The proposal is one of the key initiatives that came out of the intergovernmental Summit on Violence and Child Abuse in Indigenous Communities that was held in 2006.
In addition to developing education resources that are accessible and meaningful to Indigenous communities, the project will allow us to develop ‘train the trainer’ education programs. This will allow ‘educators’ to work in about 15 different pilot communities and to tailor the teaching style and resources to the needs of their particular community.
One of the key objectives of the project is develop and support existing networks of Indigenous women and youth in addressing family violence and abuse.
Another goal is for staff working at the community level with Indigenous organisations to support and foster strong leadership on customary law and human rights issues: Elders, women and youth will be supported and encouraged to speak out about family violence and to recognise that family violence is inconsistent with customary law, the mainstream legal system and human rights.
These are ambitious goals – but we must start to challenge the cycle of violence and provide better support to those organisations and individuals who are already working to this end.
Otherwise we run the very real risk of depriving our children of their capacity to reach their full potential – and of subjecting them and their children to abuse that is wholly preventable.

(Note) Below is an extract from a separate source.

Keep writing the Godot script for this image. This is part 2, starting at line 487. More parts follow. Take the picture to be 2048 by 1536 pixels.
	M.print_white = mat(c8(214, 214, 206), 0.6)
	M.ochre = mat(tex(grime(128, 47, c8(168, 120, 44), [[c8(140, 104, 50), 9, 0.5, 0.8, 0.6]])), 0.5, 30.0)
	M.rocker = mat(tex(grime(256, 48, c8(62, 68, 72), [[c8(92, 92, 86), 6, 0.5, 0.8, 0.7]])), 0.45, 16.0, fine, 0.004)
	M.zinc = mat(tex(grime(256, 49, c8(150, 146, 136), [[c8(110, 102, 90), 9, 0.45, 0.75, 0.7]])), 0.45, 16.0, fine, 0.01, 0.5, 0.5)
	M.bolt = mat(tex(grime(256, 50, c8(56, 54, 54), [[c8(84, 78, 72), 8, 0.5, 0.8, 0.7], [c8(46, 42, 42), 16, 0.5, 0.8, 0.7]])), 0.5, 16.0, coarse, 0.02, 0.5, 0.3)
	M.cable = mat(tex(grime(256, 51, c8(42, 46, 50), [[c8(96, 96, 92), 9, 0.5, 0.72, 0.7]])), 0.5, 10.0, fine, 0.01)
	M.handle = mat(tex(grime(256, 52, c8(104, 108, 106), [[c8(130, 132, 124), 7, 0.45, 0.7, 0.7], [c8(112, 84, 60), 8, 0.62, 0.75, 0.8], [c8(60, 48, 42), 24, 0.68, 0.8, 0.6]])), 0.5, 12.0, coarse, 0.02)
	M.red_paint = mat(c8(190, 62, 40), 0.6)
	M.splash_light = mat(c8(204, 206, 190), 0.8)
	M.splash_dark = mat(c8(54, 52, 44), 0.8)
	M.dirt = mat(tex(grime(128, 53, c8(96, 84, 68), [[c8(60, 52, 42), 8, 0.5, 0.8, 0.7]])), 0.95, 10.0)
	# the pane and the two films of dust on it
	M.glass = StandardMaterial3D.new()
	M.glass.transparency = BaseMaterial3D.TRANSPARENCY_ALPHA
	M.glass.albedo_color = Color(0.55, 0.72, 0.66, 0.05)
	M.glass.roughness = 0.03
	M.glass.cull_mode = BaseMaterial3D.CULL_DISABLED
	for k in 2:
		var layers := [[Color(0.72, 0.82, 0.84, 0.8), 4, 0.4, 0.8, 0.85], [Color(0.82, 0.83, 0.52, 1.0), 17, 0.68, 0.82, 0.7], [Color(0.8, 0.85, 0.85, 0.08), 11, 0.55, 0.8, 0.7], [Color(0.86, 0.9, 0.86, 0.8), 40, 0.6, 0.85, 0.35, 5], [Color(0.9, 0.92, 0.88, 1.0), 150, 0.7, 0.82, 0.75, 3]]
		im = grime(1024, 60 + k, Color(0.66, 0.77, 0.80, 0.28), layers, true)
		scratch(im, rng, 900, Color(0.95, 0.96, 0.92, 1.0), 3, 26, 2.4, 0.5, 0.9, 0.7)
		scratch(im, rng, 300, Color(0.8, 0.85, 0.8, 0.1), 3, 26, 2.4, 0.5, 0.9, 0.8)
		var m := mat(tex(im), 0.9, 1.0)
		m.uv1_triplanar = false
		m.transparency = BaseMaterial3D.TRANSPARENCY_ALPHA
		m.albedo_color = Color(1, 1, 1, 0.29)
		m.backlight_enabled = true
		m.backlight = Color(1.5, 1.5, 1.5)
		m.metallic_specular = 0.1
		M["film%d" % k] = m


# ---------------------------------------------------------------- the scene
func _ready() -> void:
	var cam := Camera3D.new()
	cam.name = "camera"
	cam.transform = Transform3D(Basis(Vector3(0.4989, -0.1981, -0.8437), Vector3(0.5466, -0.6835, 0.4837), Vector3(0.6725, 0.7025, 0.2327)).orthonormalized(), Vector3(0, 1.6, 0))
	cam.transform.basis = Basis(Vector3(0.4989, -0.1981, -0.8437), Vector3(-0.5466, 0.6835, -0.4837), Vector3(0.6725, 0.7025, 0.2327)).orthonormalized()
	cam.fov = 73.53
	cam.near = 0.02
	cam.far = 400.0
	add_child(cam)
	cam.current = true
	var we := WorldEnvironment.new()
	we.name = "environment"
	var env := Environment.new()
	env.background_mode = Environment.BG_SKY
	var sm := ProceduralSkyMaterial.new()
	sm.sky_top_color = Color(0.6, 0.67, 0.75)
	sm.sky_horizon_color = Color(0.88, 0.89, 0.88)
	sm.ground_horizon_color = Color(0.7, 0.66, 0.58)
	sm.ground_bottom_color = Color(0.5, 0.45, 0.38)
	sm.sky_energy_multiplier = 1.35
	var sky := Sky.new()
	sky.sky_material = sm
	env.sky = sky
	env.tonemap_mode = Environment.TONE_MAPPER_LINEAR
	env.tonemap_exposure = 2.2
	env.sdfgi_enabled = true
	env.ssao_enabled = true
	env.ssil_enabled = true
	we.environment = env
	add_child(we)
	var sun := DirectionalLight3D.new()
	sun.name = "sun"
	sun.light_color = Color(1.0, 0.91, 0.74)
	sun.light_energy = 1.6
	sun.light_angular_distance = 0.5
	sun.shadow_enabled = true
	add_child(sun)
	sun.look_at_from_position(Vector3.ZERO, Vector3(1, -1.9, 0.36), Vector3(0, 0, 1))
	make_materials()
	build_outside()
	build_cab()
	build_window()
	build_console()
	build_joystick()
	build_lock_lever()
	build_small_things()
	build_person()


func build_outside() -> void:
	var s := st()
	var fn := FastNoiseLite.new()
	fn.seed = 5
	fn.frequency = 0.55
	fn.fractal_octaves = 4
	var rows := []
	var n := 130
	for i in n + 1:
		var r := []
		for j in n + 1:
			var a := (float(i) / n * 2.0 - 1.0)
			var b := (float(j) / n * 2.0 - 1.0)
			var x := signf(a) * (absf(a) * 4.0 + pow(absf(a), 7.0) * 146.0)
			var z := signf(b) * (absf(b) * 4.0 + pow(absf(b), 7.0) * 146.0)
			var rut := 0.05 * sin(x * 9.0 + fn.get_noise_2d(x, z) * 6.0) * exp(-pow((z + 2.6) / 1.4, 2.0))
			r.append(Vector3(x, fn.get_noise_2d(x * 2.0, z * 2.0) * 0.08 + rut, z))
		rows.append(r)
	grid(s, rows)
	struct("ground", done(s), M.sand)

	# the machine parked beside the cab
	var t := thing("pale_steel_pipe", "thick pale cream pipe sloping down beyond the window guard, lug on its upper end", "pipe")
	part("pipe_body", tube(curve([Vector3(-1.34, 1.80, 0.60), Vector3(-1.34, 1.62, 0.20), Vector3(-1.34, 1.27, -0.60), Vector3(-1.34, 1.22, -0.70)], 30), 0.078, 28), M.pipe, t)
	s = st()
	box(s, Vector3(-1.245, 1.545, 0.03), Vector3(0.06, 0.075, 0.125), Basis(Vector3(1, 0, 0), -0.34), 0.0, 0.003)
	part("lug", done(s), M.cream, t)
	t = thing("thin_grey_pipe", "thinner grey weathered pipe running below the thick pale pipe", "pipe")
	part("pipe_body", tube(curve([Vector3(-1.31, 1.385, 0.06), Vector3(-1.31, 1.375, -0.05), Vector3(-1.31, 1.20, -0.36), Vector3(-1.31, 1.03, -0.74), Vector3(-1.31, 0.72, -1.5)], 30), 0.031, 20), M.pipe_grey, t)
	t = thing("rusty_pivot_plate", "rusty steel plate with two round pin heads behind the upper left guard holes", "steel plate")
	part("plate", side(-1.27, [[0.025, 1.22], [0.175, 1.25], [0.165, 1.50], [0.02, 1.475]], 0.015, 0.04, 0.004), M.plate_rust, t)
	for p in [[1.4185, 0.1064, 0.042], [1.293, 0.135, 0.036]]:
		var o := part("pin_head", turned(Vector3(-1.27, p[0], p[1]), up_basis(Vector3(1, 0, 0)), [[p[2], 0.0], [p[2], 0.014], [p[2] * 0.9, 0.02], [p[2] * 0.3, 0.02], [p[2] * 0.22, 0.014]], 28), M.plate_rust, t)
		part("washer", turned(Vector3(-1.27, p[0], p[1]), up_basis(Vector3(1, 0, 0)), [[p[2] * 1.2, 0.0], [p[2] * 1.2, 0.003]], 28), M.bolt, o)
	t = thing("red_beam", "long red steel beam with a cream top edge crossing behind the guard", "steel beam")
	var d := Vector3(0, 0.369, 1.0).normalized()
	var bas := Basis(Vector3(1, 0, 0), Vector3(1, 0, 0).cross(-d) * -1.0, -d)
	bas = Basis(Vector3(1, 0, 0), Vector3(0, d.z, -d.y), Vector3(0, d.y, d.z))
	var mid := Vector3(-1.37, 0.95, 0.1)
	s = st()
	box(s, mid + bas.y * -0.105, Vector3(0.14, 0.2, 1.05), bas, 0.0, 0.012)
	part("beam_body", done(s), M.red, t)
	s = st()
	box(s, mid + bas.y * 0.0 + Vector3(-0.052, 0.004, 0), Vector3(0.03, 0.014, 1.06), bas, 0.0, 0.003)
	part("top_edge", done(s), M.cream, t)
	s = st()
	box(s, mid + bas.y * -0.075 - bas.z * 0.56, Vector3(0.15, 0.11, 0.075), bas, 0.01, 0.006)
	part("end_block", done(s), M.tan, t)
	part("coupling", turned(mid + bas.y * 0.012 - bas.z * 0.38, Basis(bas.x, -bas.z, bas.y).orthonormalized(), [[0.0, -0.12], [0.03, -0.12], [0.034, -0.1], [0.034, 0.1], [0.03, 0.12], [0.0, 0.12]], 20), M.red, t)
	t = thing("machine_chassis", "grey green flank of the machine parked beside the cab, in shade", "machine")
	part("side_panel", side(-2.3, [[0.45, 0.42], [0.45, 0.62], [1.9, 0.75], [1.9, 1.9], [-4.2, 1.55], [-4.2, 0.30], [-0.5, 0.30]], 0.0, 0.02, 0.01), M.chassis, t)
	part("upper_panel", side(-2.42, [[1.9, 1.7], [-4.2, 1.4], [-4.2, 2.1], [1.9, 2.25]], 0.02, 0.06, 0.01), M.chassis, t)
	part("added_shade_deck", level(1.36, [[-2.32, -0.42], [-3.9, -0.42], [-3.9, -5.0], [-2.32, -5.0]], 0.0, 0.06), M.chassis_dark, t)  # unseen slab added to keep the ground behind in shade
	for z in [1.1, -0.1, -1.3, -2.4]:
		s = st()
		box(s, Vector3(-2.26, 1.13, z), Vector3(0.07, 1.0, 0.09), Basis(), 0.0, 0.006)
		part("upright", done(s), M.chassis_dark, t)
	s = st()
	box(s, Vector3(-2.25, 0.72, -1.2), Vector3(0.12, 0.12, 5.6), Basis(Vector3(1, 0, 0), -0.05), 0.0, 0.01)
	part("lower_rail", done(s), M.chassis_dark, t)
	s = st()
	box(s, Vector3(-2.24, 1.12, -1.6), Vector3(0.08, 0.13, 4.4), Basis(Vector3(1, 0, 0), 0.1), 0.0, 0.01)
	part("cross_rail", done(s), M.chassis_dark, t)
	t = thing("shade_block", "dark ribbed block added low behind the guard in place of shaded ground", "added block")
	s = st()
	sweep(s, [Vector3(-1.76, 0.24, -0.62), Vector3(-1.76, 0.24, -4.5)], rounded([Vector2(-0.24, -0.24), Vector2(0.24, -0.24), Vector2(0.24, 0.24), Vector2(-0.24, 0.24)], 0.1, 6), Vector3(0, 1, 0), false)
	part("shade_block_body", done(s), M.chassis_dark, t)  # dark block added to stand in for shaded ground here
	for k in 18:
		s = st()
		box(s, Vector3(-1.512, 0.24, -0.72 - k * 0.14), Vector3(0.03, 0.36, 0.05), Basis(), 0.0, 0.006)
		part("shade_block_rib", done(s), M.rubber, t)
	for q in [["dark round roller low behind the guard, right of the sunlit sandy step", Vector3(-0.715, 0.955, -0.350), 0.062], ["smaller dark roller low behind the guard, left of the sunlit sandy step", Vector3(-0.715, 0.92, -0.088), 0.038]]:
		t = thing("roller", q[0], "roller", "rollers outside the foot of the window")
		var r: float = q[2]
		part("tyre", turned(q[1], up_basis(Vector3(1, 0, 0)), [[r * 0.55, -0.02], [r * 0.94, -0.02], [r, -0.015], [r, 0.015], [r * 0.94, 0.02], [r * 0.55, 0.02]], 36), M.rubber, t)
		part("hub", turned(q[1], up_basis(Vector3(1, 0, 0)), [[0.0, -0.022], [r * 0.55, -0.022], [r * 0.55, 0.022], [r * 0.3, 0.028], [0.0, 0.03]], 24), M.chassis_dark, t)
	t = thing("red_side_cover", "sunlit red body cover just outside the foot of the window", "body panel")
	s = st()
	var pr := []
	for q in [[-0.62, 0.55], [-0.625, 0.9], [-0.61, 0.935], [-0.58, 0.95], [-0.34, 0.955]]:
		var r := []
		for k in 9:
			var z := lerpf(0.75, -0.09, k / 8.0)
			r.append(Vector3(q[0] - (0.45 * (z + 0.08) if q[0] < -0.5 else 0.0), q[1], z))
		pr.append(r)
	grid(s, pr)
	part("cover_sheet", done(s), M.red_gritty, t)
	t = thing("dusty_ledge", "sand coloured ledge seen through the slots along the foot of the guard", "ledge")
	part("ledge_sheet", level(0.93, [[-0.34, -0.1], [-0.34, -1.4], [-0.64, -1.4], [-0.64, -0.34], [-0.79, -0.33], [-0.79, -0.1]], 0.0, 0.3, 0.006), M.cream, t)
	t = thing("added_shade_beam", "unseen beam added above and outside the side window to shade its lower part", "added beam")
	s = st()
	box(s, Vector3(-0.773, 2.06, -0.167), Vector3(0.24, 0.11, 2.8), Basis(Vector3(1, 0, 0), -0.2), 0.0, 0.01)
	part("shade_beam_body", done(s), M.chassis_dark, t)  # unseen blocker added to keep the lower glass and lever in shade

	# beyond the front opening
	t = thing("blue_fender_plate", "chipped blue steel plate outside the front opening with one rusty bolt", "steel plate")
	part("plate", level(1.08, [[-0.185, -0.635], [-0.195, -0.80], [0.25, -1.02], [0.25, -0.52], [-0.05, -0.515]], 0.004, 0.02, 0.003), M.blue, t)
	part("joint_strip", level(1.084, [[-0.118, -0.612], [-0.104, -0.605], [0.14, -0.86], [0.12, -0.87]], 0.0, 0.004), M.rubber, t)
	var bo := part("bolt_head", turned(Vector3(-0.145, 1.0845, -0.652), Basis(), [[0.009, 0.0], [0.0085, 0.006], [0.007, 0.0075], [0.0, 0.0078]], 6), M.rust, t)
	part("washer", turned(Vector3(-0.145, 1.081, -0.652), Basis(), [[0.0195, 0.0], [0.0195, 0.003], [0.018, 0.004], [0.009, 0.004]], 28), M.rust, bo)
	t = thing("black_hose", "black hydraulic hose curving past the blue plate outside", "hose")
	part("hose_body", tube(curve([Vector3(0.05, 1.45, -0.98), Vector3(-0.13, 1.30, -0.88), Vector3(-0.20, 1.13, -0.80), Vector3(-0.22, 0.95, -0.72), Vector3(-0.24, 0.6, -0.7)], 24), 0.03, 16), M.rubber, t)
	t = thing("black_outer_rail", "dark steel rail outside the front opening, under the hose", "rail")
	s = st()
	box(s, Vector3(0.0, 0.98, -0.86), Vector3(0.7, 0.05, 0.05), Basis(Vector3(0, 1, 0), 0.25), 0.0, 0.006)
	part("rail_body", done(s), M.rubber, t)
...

Governments also bear a range of responsibilities – but in particular they need to be proactive and to provide leadership to address family violence. Punitive and victim blaming strategies are not adequate responses to address family violence. Partnerships, involvement and listening to Indigenous peoples are essential prerequisites for sustainable outcomes.
An important and urgent first step is the development of a plan of action that sets bold targets that can be monitored over the short, medium and long term. It goes without saying that governments need to adequately fund the associated programs and services so they meet their targets and allow every Indigenous person to live their life free from violence and abuse.
This is our cultural and our human right.
Thank you.
Endnotes
1. Aboriginal and Torres Strait Islander Social Justice Commissioner, Ending family violence and abuse in Aboriginal and Torres Strait Islander communities: Key issues: An overview paper of research and findings by the Human Rights and Equal Opportunity Commission , 2001-2006, HREOC, Sydney, 2006, available at http://www.humanrights.gov.au/social_justice/familyviolence/index.html accessed 29 April 2007.
2.See for example: Aboriginal and Torres Strait Islander Social Justice Commissioner, Social Justice Report 2003, Chapter 5: Addressing Family Violence in Indigenous Communities, HREOC, Sydney, 2004, available at http://www.humanrights.gov.au/social_justice/sjreport03/data/chap5.html accessed 29 April 2007; Aboriginal and Torres Strait Islander Social Justice Commissioner, Ending family violence and abuse in Aboriginal and Torres Strait Islander communities: Key issues: An overview paper of research and findings by the Human Rights and Equal Opportunity Commission , 2001-2006, HREOC, Sydney, 2006, available at http://www.humanrights.gov.au/social_justice/familyviolence/index.html accessed 29 April 2007.
3. For example, Yulawari Nurai in NSW is an accommodation facility/healing centre for Aboriginal women exiting the NSW prison system, which is widely regarded as a good practice model in this area. Despite its successes, Yulawirri Nurai has consistently struggled to secure adequate funding since its establishment.
5. Joann Scmider, Correspondence with Aboriginal and Torres Strait Islander Social Justice Commissioner, Email, 25 April 2007, p1.